Drop the Midas mentality in Berners Bay

Letter to the editor

Posted: Wednesday, December 22, 2004

King Midas learned that his power to turn everything that he touched into gold wasn't the great deal that he had hoped it would be. As you remember even the food and drink that he touched turned to gold. Coeur Alaska's proposed Kensington gold mining project will ultimately turn the precious treasure of Berners Bay into a Midas Touch-like nightmare.

The proposed Kensington project plans to ferry workers across Berners Bay three to five times a day, as well as barge supplies, fuel, and ore in and out of the bay. Humpback whales and Steller sea lions currently have open and unclogged waters in which to travel and feed. The National Marine Fisheries Service is currently assessing what the impacts of boat traffic may have on the feeding behaviors of humpbacks and Steller sea lions. They are also assessing the risk of boat collisions with these species.

Another aspect of the Kensington mining infrastructure is to dump mine tailings into Lower Slate Lake. This lake is a pristine lake that supports invertebrates such as amphipods. Amphipods are the bottom of the food chain for fish and other aquatic life. The Environmental Protection Agency is currently assessing what impacts the mine tailings may have on invertebrate reproduction and survival.

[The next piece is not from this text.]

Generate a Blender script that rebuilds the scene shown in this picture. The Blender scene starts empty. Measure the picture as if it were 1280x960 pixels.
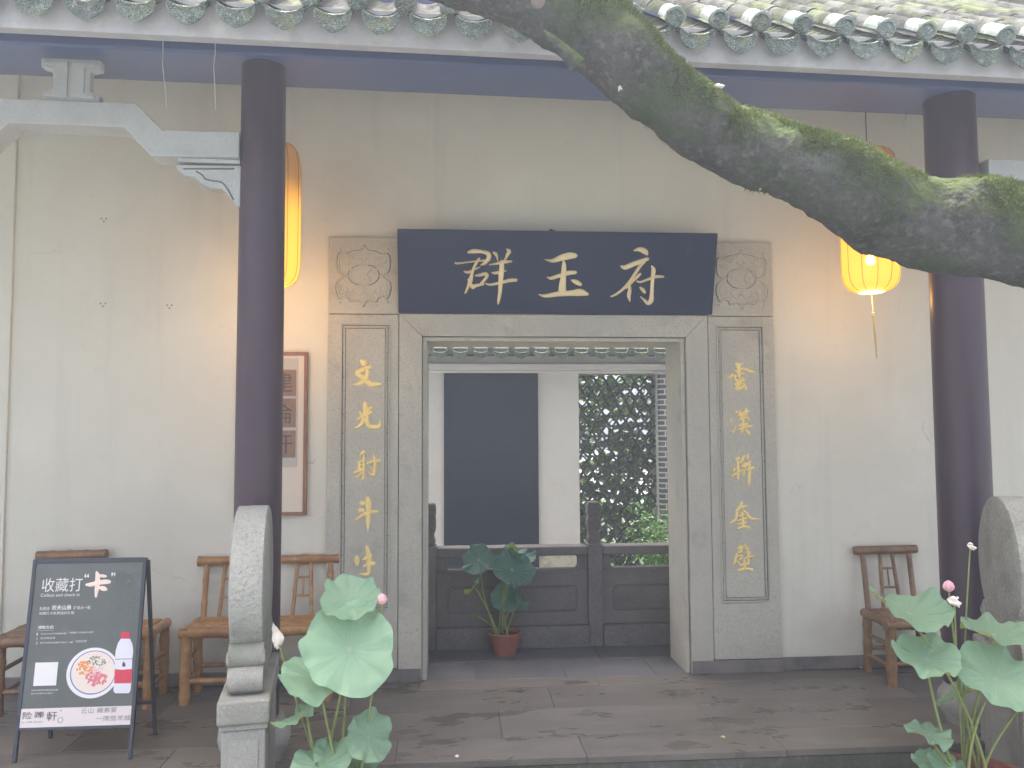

It is of great importance for the continued ecological health of Berners Bay that these two federal agencies do their job in assessing possible mining-related impacts before any permits are issued to Coeur Alaska. In the same light it is startling that the U.S. Forest Service has already given Coeur Alaska the go-ahead to proceed with the Kensington project. Why would the Forest Service sign off on the Kensington project when two of its sister agencies are still in the assessment process? Perhaps the Forest Service has the same perspective as King Midas; greedy to promote the production of gold with little thought or care of the severe repercussions.

Beginning Dec. 23 the public has 45 days to send their comments to the U.S. Forest Service regarding their decision to allow the Kensington project to proceed. Let's get well beyond the "Midas Touch" mentality and protect that which is much more precious than gold in Berners Bay.